Wie mache ich in Zukunft bessere Prognosen?
Als Vorhersager muss ich mich erst einmal von meinen Emotionen trennen, und es vermeiden, Wunsch und Wirklichkeit zu vermischen. Wird Präsident Putin nächstes Jahr noch im Amt sein? Ob mir passt, ob er noch da ist, oder nicht, ist vollkommen egal. Mein Wille kann die Prognose keinesfalls beeinflussen. Wie hoch ist dagegen die allgemeine Sterblichkeit von russischen Männern in seinem Alter? Wie hoch sind ungefähr die zusammengerechneten Wahrscheinlichkeiten, dass er aus einem anderen Grund geht: gesundheitliche Gründe, erfolgreiche Palastrevolten oder freiwilliger Abgang? Dazu und zu vielem mehr muss ich mir Gedanken machen.
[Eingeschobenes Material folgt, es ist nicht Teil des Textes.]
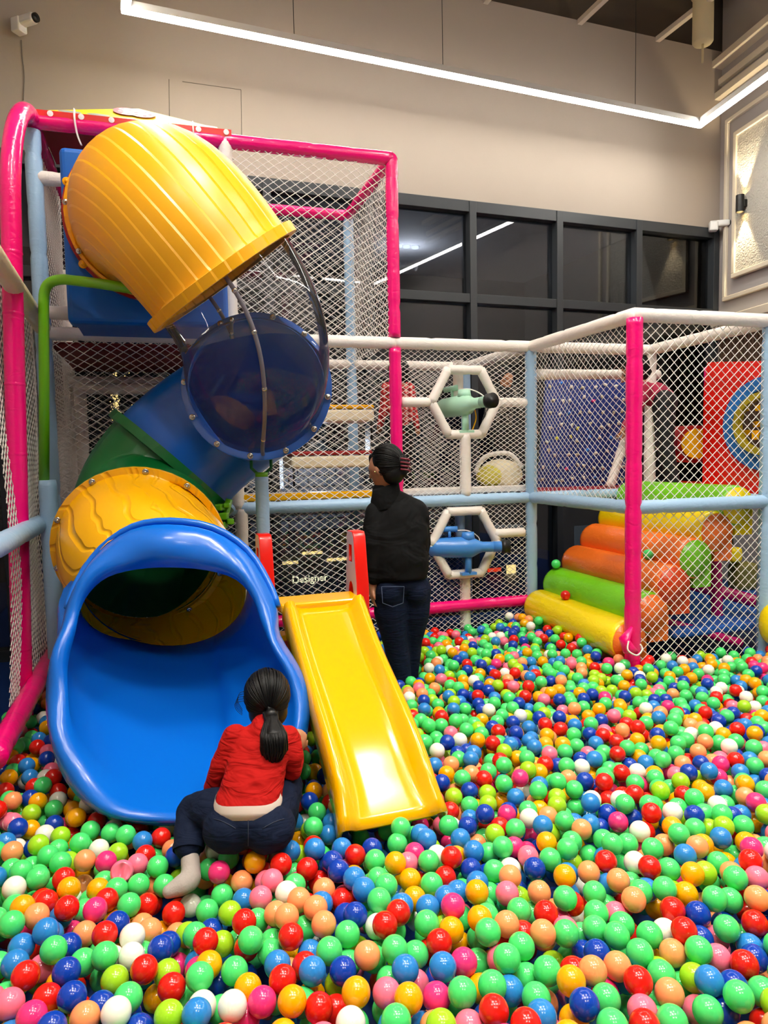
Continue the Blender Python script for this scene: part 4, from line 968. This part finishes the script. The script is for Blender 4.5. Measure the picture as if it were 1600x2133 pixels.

Das gilt auch im Fußball. Fans überschätzen gerne ihre Chance, mit lautem Gebrüll im Stadion das Ergebnis beeinflussen zu können. Leider hören viele Menschen nicht gern, dass Prognosen und die subjektive Erfahrung zwei völlig unterschiedliche Paar Schuhe sind. Aber für die Superforecaster ist das vollkommen logisch. Wer vom Konsens und von typischen vergleichbaren vergangenen Ergebnissen abweicht, muss dafür sehr gute Gründe haben.
Am Ende ist die tägliche Abgabe von Prognosen gar nicht leicht, und auch auf Feedback zu hören fällt jedem Menschen schwer. Superforecaster sind nur etwas besser darin, und Training kann die Prognosen eines jeden Menschen nachweisbar auch verbessern. Und das hat viele Vorteile im Alltag. Wenn auf meiner Strecke zur Arbeit eine neue Baustelle liegt, muss ich mir überlegen, ob ich den Weg ändere oder stur weiter dieselbe Strecke fahre. Bei der Entscheidung verlasse ich mich teils auf meine eigene Einschätzung, und teils auf externe Daten, probiere immer wieder aus, und komme schnell zu einer Einschätzung. Und so einfach optimiere ich meinen Weg zur Arbeit!